◆ TASK GOAL ◆
Tally up how many lines in the listing below contain the string "from", and give only the total.

◆ DATA RECORDS ◆
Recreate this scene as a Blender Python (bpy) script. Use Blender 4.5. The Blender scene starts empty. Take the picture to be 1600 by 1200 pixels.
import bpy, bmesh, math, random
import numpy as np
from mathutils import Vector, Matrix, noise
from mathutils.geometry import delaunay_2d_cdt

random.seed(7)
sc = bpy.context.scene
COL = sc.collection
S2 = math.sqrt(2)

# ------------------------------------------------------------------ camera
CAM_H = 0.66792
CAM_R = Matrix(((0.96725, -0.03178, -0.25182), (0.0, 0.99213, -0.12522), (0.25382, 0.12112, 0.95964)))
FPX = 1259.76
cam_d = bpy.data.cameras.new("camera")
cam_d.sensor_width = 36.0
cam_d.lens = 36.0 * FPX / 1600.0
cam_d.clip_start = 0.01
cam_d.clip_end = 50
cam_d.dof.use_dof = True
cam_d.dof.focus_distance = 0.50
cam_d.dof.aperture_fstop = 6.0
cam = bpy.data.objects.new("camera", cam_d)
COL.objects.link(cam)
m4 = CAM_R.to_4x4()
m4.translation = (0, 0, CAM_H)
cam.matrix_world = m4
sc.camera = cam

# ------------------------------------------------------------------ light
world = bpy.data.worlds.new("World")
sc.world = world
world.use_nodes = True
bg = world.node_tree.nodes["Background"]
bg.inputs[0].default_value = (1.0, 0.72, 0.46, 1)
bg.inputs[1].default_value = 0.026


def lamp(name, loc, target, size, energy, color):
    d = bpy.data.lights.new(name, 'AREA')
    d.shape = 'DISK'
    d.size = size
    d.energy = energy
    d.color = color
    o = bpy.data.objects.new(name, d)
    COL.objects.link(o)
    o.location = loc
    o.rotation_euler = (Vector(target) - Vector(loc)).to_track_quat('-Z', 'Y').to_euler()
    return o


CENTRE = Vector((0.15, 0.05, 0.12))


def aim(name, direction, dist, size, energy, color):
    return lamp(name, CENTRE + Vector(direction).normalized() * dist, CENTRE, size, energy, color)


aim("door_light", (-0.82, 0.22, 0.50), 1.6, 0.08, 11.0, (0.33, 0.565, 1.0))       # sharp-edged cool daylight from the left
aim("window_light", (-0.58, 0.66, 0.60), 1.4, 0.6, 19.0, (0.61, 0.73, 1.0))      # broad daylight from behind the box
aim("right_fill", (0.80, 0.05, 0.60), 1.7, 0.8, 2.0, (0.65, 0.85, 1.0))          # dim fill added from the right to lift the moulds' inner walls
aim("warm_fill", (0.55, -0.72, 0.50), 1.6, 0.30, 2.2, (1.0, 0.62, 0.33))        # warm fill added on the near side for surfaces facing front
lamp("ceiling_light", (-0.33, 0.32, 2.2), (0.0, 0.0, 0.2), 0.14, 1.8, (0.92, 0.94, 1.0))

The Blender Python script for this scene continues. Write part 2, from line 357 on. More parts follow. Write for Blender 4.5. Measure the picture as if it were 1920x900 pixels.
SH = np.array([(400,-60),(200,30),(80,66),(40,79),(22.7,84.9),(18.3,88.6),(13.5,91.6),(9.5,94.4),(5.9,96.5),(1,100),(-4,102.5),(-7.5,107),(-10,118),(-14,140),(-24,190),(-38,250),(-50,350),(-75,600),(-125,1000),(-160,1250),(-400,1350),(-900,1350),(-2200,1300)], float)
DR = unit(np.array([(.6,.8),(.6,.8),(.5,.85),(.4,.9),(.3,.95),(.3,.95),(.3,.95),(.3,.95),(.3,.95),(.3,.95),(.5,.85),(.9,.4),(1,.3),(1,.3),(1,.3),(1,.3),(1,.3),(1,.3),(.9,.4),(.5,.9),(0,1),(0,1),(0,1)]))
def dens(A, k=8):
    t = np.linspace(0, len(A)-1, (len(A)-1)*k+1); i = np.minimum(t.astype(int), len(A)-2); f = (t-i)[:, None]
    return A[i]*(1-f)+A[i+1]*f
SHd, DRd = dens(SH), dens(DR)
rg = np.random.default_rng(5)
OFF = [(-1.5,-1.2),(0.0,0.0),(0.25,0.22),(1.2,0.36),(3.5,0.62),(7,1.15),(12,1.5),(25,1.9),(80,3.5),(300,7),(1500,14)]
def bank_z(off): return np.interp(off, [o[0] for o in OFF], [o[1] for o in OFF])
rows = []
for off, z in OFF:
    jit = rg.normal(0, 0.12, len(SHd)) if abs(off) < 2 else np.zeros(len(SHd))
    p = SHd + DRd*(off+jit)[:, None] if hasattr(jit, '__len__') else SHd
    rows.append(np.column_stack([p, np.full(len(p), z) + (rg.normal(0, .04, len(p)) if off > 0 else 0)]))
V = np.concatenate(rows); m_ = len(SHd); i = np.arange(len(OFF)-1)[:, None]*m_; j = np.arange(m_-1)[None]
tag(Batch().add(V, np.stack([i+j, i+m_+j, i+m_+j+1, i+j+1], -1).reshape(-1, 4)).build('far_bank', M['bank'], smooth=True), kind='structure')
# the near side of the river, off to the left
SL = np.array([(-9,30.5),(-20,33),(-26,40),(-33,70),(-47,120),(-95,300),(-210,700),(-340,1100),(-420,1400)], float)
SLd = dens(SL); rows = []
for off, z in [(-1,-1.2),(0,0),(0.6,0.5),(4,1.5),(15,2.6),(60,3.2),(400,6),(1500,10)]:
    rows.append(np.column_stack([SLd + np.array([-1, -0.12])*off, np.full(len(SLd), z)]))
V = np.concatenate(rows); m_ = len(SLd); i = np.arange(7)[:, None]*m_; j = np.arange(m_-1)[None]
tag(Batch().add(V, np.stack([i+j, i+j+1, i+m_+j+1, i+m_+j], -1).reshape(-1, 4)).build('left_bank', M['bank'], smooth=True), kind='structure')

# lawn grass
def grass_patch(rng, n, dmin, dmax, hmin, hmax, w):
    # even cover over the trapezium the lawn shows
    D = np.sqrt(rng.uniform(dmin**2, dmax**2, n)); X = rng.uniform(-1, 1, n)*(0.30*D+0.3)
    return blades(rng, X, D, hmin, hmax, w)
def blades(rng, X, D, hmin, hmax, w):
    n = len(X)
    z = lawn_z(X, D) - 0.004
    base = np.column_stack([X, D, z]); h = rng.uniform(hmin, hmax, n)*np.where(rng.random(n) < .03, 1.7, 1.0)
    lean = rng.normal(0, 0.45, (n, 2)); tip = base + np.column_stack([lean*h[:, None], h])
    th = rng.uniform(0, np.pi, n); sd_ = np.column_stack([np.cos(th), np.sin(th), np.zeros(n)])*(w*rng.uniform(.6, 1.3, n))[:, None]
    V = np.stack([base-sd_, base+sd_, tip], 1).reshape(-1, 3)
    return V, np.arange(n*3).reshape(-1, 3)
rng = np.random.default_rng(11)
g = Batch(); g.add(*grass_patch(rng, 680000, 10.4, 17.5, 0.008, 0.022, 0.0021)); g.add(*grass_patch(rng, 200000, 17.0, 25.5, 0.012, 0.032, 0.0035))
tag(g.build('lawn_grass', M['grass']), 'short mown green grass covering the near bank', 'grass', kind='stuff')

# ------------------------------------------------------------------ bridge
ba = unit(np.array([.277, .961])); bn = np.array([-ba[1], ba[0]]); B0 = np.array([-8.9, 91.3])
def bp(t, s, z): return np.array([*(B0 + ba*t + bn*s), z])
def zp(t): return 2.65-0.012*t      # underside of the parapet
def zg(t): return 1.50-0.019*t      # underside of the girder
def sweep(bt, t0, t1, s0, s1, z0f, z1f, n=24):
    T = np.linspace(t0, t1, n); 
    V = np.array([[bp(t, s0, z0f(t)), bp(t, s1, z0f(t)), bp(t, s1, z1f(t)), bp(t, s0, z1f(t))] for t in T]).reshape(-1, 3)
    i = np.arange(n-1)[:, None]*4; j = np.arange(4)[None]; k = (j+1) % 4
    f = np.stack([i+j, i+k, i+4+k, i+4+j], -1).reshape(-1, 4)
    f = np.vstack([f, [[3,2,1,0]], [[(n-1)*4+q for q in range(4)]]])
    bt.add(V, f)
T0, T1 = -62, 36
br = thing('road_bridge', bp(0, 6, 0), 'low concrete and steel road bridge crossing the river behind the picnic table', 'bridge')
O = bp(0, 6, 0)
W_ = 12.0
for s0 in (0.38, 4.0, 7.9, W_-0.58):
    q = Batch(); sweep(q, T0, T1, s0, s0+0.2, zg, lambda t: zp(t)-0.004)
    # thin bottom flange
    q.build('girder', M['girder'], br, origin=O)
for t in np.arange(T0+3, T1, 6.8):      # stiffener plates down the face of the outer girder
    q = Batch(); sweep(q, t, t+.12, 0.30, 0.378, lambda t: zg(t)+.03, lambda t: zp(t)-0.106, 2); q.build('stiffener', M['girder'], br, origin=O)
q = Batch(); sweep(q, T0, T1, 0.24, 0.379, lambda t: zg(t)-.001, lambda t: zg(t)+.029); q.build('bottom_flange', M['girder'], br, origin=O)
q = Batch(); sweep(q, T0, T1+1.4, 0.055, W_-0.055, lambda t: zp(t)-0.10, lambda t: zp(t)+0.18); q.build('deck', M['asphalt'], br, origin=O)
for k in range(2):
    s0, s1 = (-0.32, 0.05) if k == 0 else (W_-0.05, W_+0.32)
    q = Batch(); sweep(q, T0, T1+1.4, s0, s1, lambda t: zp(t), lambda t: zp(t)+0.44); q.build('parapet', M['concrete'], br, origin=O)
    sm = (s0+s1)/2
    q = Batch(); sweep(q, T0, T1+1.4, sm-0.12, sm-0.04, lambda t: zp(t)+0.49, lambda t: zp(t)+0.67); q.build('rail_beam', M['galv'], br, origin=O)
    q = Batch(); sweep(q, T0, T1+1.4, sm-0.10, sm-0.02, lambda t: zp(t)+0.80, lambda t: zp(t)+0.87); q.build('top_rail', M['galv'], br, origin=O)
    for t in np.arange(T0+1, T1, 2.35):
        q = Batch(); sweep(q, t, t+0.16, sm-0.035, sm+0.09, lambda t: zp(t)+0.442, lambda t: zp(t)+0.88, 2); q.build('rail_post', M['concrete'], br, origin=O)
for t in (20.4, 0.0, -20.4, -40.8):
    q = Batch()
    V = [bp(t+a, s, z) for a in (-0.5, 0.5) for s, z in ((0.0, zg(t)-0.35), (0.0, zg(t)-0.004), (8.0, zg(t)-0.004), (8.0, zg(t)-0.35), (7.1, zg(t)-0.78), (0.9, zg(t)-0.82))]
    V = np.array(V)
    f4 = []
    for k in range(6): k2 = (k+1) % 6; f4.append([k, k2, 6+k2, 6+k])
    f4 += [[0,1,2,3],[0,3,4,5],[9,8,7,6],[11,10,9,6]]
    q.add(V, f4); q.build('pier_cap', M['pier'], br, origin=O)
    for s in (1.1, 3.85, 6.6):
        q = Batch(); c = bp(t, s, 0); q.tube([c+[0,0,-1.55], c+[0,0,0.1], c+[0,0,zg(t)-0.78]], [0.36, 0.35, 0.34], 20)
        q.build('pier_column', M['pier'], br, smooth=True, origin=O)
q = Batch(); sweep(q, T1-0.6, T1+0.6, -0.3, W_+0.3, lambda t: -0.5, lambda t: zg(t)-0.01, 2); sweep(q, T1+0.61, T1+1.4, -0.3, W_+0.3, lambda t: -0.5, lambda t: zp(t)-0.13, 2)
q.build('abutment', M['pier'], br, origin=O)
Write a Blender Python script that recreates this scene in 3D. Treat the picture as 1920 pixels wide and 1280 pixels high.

◆ COMPLETED EXERCISE ◆
6